Nikki's story

"Nikki is dead. I had her killed."

Nikki is dead. I had her killed. She was young. She was healthy. She was very sweet with people. Her sins in life were to be large, strong, and belong to an owner who never taught her anything.

A lady called and asked if I was the person who does Malamute Rescue in Ohio. I said yes. She said they had a young female, unspayed, sweet temperament, good around other dogs, nice with kids, who knew a lot of obedience but needed practice. She said they lived in a small condo with a very small yard, and the dog was so large she just didn't fit in their home any more. She said she was willing to keep her until I could find a home for her, or until I could find a home for Granny, the rescued bitch who was already living in my living room.

Before a week was up, she called back to see if I had come up with something yet. I told her no, but that I was working on it. Her boyfriend called the next morning and said they had to get rid of the dog now, and was there any way I could take her immediately? I said yes.

The young man seemed nice, although I couldn't picture him living with a Malamute. He had a two-seat sports car and seemed kind of sporty himself. He came into my dining room, where I had crated all my dogs since an adult bitch was coming in. He asked lots of questions about my dogs, and he always replied "Well, I'll be darned," and added that explained why she did this or that.

As I talked to him, I learned that Nikki had been left alone, and when she did something wrong, she was isolated further and further until all she was concerned with was being with people. She had taken large pieces out of their Sheltie (they had told me she was good with other dogs); eaten their couch and a couple of chairs; dug up or ate everything in their tiny yard; and eaten her way through three garage doors. The man said they rented and he was concerned about being sued for damages caused by the dog.

I put Nikki in the yard and went to get my camera to take her picture, and here came her owner with her in tow. She had broken my gate made of four-by-fours to catch up with him when she saw his car pull out without her. I took her picture.

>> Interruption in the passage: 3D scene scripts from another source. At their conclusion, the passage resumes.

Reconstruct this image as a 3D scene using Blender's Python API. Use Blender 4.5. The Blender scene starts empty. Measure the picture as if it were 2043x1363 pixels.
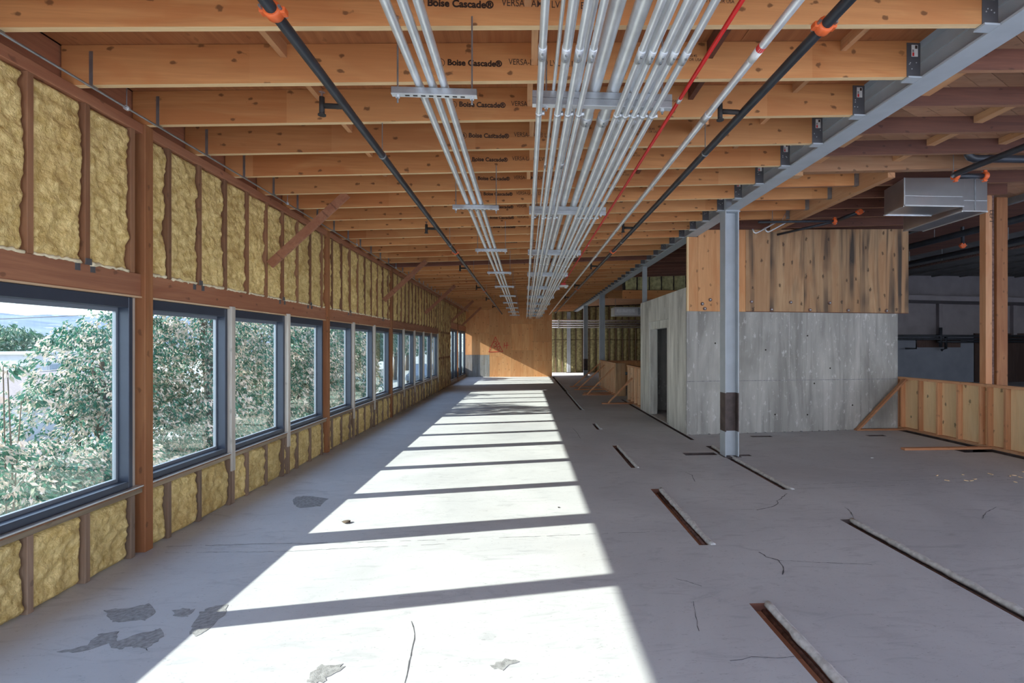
import bpy, bmesh, math, random
from mathutils import Vector, Matrix, noise
R = random.Random(7)
SC = bpy.context.scene
C = SC.collection

# ------------------------------------------------------------------ camera, sky, sun, exposure
H = 1.72
YAW = math.radians(3.39)
cam_data = bpy.data.cameras.new('camera')
cam_data.sensor_fit = 'HORIZONTAL'
cam_data.sensor_width = 36.0
cam_data.lens = 36.0 * 1000.0 / 2043.0
cam_data.shift_x = -0.0420
cam_data.shift_y = 0.0032
cam_data.clip_start = 0.05
cam_data.clip_end = 2000
cam = bpy.data.objects.new('camera', cam_data)
cam.location = (0, 0, H)
cam.rotation_euler = (math.pi / 2, 0, -YAW)
C.objects.link(cam)
SC.camera = cam

SKY = 2.65
SUN = 13.0
world = bpy.data.worlds.new('sky')
SC.world = world
world.use_nodes = True
wn = world.node_tree
wn.nodes.clear()
wo = wn.nodes.new('ShaderNodeOutputWorld')
wb = wn.nodes.new('ShaderNodeBackground')
wt = wn.nodes.new('ShaderNodeTexCoord')
ws = wn.nodes.new('ShaderNodeSeparateXYZ')
wr = wn.nodes.new('ShaderNodeValToRGB')
wr.color_ramp.elements[0].position = 0.0
wr.color_ramp.elements[0].color = (0.92, 0.96, 1.0, 1)
wr.color_ramp.elements[1].position = 0.6
wr.color_ramp.elements[1].color = (0.42, 0.60, 1.0, 1)
wn.links.new(wt.outputs['Generated'], ws.inputs[0])
wn.links.new(ws.outputs['Z'], wr.inputs[0])
wn.links.new(wr.outputs[0], wb.inputs[0])
wb.inputs[1].default_value = SKY
wn.links.new(wb.outputs[0], wo.inputs[0])

sun_data = bpy.data.lights.new('sun', 'SUN')
sun_data.energy = SUN
sun_data.angle = math.radians(0.55)
sun_data.color = (1.0, 0.95, 0.87)
sun = bpy.data.objects.new('sun', sun_data)
sun_dir = Vector((1.0, 0.15, -0.505))
sun.rotation_euler = sun_dir.to_track_quat('-Z', 'Y').to_euler()
sun.location = (-30, 0, 20)
C.objects.link(sun)

SC.view_settings.view_transform = 'Standard'
SC.view_settings.look = 'None'
SC.view_settings.exposure = 0.34
SC.view_settings.gamma = 1.0
SC.view_settings.use_curve_mapping = False
SC.cycles.max_bounces = 9
SC.cycles.diffuse_bounces = 6
SC.cycles.glossy_bounces = 4
SC.cycles.transparent_max_bounces = 16
SC.cycles.sample_clamp_indirect = 8.0

# ------------------------------------------------------------------ mesh helpers
WL = {}


def world_loc(o):
    return WL.get(o.name, Vector((0, 0, 0))) if o else Vector((0, 0, 0))


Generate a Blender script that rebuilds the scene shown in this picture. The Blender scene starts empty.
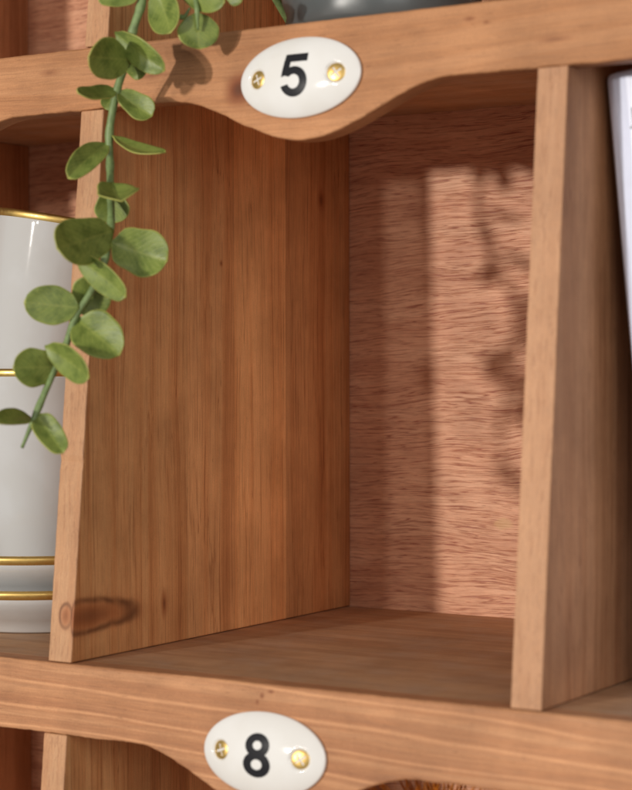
import bpy, bmesh, math, random
from mathutils import Vector, Matrix

# All construction figures below are millimetres; meshes are stored in metres.
MM = 0.001
random.seed(7)
scene = bpy.context.scene
COL = scene.collection

# ------------------------------------------------------------------ helpers
def mesh_object(name, verts, faces, mat=None, parent=None, smooth=False, uvs=None):
    me = bpy.data.meshes.new(name)
    me.from_pydata([Vector(v) * MM for v in verts], [], faces)
    if uvs is not None:
        lay = me.uv_layers.new(name='UVMap')
        for lp in me.loops:
            lay.data[lp.index].uv = uvs[lp.vertex_index]
    me.update()
    if smooth:
        me.polygons.foreach_set('use_smooth', [True] * len(me.polygons))
    o = bpy.data.objects.new(name, me)
    COL.objects.link(o)
    if mat:
        me.materials.append(mat)
    if parent:
        o.parent = parent
        o.matrix_parent_inverse = parent_world(parent).inverted()
    return o

def parent_world(p):
    m = Matrix.LocRotScale(p.location, p.rotation_euler, None)
    if p.parent:
        m = parent_world(p.parent) @ p.matrix_parent_inverse @ m
    return m

def empty(name, loc):
    o = bpy.data.objects.new(name, None)
    o.empty_display_size = 0.03
    COL.objects.link(o)
    o.location = Vector(loc) * MM
    return o

def tag(o, label=None, cat=None, group=None, kind=None):
    for k, v in (('label', label), ('category', cat), ('group', group), ('kind', kind)):
        if v:
            o[k] = v
    return o

def bevel(o, w, seg=2, angle=35):
    b = o.modifiers.new('edge', 'BEVEL')
    b.width = w * MM; b.segments = seg; b.limit_method = 'ANGLE'; b.angle_limit = math.radians(angle)
    b.harden_normals = False
    return o

def prism_x(name, poly, x0, x1, mat, parent, bev=0.5):
    """A board: polygon in (y, z) swept from x0 to x1."""
    n = len(poly)
    v = [(x0, y, z) for y, z in poly] + [(x1, y, z) for y, z in poly]
    f = [list(range(n)), list(range(2 * n - 1, n - 1, -1))]
    f += [[i, i + n, (i + 1) % n + n, (i + 1) % n] for i in range(n)]
    o = mesh_object(name, v, f, mat, parent)
    bm = bmesh.new(); bm.from_mesh(o.data)
    bmesh.ops.recalc_face_normals(bm, faces=bm.faces); bm.to_mesh(o.data); bm.free()
    if bev:
        bevel(o, bev)
    return o

def lathe(name, prof, centre, mat, parent=None, seg=96, axis_m=None, closed=False):
    """prof = [(r, z)...] revolved round z; r == 0 collapses to a pole."""
    v, f, rows = [], [], []
    for r, z in prof:
        if r <= 1e-6:
            rows.append([len(v)]); v.append((0, 0, z))
        else:
            rows.append(list(range(len(v), len(v) + seg)))
            v += [(r * math.cos(2 * math.pi * i / seg), r * math.sin(2 * math.pi * i / seg), z) for i in range(seg)]
    pairs = list(zip(rows, rows[1:])) + ([(rows[-1], rows[0])] if closed else [])
    for a, b in pairs:
        for i in range(seg):
            j = (i + 1) % seg
            if len(a) == 1 and len(b) == 1:
                continue
            if len(a) == 1:
                f.append([a[0], b[j], b[i]])
            elif len(b) == 1:
                f.append([a[i], a[j], b[0]])
            else:
                f.append([a[i], a[j], b[j], b[i]])
    m = axis_m or Matrix.Identity(3)
    v = [Vector(centre) + m @ Vector(p) for p in v]
    o = mesh_object(name, v, f, mat, parent, smooth=True)
    bm = bmesh.new(); bm.from_mesh(o.data)
    bmesh.ops.recalc_face_normals(bm, faces=bm.faces); bm.to_mesh(o.data); bm.free()
    return o

def arc(cx, cz, r, a0, a1, n=6):
    return [(cx + r * math.cos(math.radians(a0 + (a1 - a0) * i / n)), cz + r * math.sin(math.radians(a0 + (a1 - a0) * i / n))) for i in range(n + 1)]

def spline(pts, per=8):
    P = [Vector(p) for p in pts]
    P = [P[0] * 2 - P[1]] + P + [P[-1] * 2 - P[-2]]
    out = []
    for i in range(1, len(P) - 2):
        a, b, c, d = P[i - 1:i + 3]
        for k in range(per):
            t = k / per
            out.append(0.5 * ((2 * b) + (c - a) * t + (2 * a - 5 * b + 4 * c - d) * t * t + (3 * b - a - 3 * c + d) * t ** 3))
    out.append(P[-2])
    return out

def tube(name, pts, radii, mat, parent=None, seg=12, per=8):
    path = spline(pts, per)
    n = len(path)
    v, f = [], []
    up = Vector((0.3, 0.9, 0.2)).normalized()
    for i, p in enumerate(path):
        t = (path[min(i + 1, n - 1)] - path[max(i - 1, 0)]).normalized()
        a = t.cross(up).normalized(); b = t.cross(a).normalized()
        r = radii[0] + (radii[1] - radii[0]) * i / (n - 1)
        if len(radii) > 2:
            r *= (1 + 0.20 * radii[2] * math.exp(-((i % per) - 0.5) ** 2 / 0.8)) * min(1.0, 0.45 + (n - 1 - i) / (1.6 * per))
        for k in range(seg):
            th = 2 * math.pi * k / seg
            v.append(p + (a * math.cos(th) + b * math.sin(th)) * r)
    for i in range(n - 1):
        for k in range(seg):
            k2 = (k + 1) % seg
            f.append([i * seg + k, i * seg + k2, (i + 1) * seg + k2, (i + 1) * seg + k])
    f.append(list(range(seg - 1, -1, -1))); f.append([(n - 1) * seg + k for k in range(seg)])
    return mesh_object(name, v, f, mat, parent, smooth=True)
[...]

Now started the problems. She couldn't stay in my house because she was really dog aggressive. She couldn't stay in my yard because she would do anything to get out. And I already had a gate to fix. I put her in the kennel, but she dug out before I got half way across the yard. So I put a leash on her, started across the yard to bring her in, and skied in the mud about a quarter of an acre. I yelled "Nikki, heel!" several times; not only did Nikki not know how to heel, she didn't know her name, either. I said some really unpleasant things about that man.

I brought Nikki in my pantry, shoved her into a crate, and sat down in front of her and thought. I called everyone I knew who had kennels with concrete floors, but no one felt their set-up was strong enough to contain Nikki. I took her to my veterinarian to be kenneled while I considered my options. He has glazed concrete kennels that are very secure. My son (six feet, four inches and 240 pounds) walked Nikki to the veterinary kennel for me. He was ready for her, yet she pulled him off his feet three times. She was unbelievably strong. I left Nikki knowing she was safe.

I called everyone that anybody I talked to suggested, and no one felt they could safely house Nikki. I knew I couldn't.

Sitting with Nikki and patting her head, I realized she was sweet with people. She would be very affectionate. She had had no training. She didn't understand anything except that she was all alone and was scared.

I was advised to put the dog down. I talked to one friend who asked "Can you honestly place this dog with anyone and fell good about it?" No. She needed time and training by someone who understood Malamutes, someone very strong. She needed accommodations that none of us had. She came at the wrong time. Right now, when there are so many Malamutes, so little money, and even fewer people who will give time and space to them, she was very expendable.

This was my first killing. All of the Malamutes I have gotten up until Nikki were placed. Sheba was sick and needed to be nursed and loved to health, but she was controllable. I felt very lucky to have had all the good experiences behind me when I had to deal with Nikki. If she had come earlier, I might not have been able to cope with what I had to do. But I remember Granny, Sheba, Blizzard, Tasha, Cookie, and the dogs I've helped even though they weren't Malamutes, just because they needed help. Harley, Pippin, the black Labrador, the Chesapeake Bay Retriever reunited with its breeder, the Borzoi Stoli back with his owner. Lots of good ones.

I went to the veterinarians office early in the morning and held her head, and cried the tears her owner should have cried. I apologized to her for being so unprepared. I told her I cared that she was dying. I asked God to bless her spirit, to make whatever was going to happen to her better than what she had in this life.

I was unprepared for how quickly she died. Killing an animal is so easy. Just a little shot, and in seconds, it's all over. So easy -- but one of the hardest things I've ever done in my life.